- **What is required**:
Take the line containing "What Blender Python", the line containing "SC.cycles.sample_clamp_indirect = 6.0", and all lines between them, and transcribe them exactly. Leave out pictures.

- **Dataset rows**:
═══
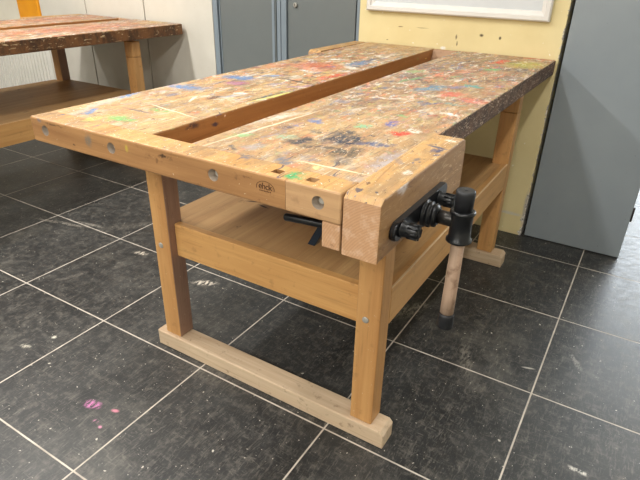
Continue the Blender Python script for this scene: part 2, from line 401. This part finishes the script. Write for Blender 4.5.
═══
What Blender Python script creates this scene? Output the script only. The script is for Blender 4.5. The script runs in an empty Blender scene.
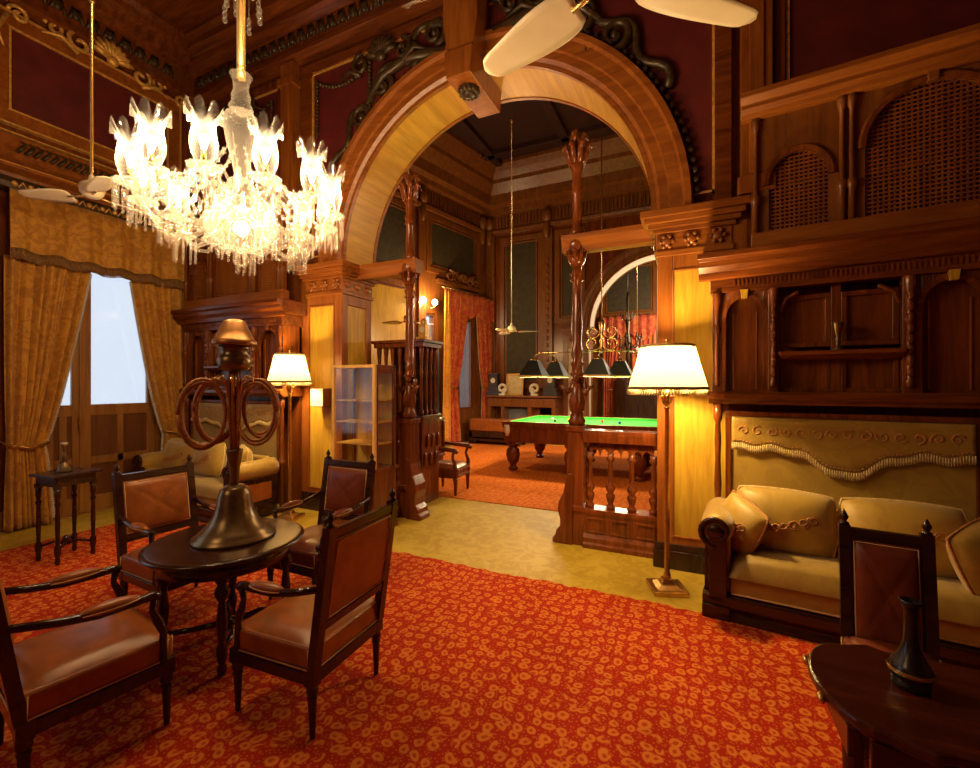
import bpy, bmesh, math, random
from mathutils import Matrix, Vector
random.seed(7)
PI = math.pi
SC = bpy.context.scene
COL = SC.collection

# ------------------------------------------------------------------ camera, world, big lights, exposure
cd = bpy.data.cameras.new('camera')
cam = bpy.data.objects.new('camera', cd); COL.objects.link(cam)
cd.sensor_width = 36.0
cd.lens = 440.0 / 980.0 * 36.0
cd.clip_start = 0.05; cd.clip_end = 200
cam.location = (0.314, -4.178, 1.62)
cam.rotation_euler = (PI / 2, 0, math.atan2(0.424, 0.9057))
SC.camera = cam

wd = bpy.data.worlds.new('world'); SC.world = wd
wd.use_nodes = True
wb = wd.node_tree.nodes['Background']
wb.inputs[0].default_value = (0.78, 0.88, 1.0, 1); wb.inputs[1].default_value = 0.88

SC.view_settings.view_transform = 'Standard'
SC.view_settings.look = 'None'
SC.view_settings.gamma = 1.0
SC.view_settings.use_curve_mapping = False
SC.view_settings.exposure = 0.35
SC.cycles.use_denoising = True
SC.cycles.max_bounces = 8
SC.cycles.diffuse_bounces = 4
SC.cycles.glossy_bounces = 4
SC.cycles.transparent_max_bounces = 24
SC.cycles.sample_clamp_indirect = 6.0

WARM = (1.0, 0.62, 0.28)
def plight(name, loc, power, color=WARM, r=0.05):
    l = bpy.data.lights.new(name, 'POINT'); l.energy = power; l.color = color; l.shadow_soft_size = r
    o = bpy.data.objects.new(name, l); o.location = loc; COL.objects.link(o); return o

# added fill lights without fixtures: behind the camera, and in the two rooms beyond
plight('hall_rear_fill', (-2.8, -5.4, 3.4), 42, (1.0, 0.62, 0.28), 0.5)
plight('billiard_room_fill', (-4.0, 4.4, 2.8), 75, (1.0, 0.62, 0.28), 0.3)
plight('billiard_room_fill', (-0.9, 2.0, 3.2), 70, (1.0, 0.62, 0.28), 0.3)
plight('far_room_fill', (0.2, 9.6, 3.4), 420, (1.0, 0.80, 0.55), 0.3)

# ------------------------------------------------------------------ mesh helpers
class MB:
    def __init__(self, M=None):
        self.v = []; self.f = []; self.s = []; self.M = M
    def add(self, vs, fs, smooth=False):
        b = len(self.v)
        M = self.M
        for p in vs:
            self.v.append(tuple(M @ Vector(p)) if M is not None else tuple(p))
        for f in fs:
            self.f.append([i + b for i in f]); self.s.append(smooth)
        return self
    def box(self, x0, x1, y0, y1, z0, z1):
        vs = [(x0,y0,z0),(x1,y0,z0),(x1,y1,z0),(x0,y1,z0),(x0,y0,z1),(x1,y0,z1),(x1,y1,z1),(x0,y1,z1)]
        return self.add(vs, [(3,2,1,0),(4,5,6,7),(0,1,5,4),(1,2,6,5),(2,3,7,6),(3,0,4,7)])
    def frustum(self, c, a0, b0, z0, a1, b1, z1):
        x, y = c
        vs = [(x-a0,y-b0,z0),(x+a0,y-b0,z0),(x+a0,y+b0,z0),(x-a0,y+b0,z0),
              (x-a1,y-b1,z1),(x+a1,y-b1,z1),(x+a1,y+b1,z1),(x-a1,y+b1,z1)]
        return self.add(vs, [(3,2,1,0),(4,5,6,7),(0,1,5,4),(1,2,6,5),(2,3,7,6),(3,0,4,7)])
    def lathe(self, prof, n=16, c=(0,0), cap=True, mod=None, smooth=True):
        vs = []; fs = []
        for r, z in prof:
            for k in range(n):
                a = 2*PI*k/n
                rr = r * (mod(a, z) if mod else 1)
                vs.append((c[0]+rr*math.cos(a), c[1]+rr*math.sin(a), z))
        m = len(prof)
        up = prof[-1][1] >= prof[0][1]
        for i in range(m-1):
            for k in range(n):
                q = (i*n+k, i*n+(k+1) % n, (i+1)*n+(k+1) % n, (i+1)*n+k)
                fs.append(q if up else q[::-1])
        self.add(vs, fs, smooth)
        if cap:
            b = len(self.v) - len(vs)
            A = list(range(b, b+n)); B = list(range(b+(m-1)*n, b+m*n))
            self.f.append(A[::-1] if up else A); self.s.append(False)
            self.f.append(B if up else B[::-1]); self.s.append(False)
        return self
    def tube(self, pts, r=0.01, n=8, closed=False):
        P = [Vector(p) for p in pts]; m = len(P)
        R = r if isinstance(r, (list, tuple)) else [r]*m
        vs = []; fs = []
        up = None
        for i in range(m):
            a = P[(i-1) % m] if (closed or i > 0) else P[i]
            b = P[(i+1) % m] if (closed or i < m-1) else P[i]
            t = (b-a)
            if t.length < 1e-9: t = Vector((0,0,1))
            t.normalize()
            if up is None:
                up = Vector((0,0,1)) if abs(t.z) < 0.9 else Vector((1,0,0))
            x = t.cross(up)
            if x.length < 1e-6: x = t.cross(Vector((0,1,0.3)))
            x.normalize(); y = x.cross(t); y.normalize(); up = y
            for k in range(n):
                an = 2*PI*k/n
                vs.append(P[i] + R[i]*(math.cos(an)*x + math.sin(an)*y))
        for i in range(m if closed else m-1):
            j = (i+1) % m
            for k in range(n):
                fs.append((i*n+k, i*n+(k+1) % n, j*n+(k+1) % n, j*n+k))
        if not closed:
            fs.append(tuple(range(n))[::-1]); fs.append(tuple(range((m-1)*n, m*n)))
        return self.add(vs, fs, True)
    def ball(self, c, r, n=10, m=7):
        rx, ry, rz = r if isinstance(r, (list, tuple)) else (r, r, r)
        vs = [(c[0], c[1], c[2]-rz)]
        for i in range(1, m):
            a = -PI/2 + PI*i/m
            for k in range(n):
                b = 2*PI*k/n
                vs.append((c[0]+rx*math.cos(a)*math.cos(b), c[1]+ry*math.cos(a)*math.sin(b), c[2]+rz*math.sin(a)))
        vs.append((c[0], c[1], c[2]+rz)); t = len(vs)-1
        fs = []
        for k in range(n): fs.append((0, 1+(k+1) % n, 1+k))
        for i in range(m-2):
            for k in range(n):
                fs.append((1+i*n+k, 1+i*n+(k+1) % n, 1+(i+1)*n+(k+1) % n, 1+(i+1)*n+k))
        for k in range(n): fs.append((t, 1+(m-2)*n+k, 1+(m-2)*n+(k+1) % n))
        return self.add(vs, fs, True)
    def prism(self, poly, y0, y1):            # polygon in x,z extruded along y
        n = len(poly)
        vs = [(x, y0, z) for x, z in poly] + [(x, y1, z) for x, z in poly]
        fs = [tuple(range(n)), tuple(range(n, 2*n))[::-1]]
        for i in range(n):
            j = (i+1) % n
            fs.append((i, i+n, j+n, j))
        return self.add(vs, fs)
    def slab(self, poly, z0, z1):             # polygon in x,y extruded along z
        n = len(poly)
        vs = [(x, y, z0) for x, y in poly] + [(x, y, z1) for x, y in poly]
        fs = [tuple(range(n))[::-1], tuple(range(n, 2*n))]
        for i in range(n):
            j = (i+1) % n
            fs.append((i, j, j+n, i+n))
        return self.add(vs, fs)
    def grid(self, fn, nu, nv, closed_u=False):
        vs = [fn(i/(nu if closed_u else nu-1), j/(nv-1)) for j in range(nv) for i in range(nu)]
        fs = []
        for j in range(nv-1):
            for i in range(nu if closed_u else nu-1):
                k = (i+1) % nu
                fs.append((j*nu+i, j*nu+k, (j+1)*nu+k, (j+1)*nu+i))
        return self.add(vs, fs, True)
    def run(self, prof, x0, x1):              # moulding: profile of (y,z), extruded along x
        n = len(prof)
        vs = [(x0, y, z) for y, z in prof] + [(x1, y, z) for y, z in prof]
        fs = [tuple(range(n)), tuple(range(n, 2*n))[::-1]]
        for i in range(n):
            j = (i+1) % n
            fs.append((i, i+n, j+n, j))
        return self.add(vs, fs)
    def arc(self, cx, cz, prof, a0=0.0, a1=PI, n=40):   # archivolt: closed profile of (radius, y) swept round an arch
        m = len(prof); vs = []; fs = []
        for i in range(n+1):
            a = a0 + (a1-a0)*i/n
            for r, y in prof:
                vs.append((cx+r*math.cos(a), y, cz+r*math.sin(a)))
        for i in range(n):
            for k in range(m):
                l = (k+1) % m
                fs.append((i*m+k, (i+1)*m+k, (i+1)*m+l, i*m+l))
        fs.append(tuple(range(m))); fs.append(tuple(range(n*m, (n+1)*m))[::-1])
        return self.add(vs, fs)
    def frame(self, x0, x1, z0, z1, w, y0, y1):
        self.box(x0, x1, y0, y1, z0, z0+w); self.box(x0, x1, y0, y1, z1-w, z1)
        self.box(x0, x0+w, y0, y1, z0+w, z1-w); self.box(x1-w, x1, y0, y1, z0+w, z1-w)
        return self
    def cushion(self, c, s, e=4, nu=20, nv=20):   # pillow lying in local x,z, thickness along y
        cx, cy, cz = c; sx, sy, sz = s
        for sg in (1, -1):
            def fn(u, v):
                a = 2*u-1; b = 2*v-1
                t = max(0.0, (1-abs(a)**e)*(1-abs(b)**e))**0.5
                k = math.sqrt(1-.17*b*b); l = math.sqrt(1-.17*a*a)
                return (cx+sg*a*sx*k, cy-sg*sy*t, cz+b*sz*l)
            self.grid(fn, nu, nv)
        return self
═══
- **Exercise result**:
What Blender Python script creates this scene? Output the script only. The script is for Blender 4.5. The script runs in an empty Blender scene.
import bpy, bmesh, math, random
from mathutils import Matrix, Vector
random.seed(7)
PI = math.pi
SC = bpy.context.scene
COL = SC.collection

# ------------------------------------------------------------------ camera, world, big lights, exposure
cd = bpy.data.cameras.new('camera')
cam = bpy.data.objects.new('camera', cd); COL.objects.link(cam)
cd.sensor_width = 36.0
cd.lens = 440.0 / 980.0 * 36.0
cd.clip_start = 0.05; cd.clip_end = 200
cam.location = (0.314, -4.178, 1.62)
cam.rotation_euler = (PI / 2, 0, math.atan2(0.424, 0.9057))
SC.camera = cam

wd = bpy.data.worlds.new('world'); SC.world = wd
wd.use_nodes = True
wb = wd.node_tree.nodes['Background']
wb.inputs[0].default_value = (0.78, 0.88, 1.0, 1); wb.inputs[1].default_value = 0.88

SC.view_settings.view_transform = 'Standard'
SC.view_settings.look = 'None'
SC.view_settings.gamma = 1.0
SC.view_settings.use_curve_mapping = False
SC.view_settings.exposure = 0.35
SC.cycles.use_denoising = True
SC.cycles.max_bounces = 8
SC.cycles.diffuse_bounces = 4
SC.cycles.glossy_bounces = 4
SC.cycles.transparent_max_bounces = 24
SC.cycles.sample_clamp_indirect = 6.0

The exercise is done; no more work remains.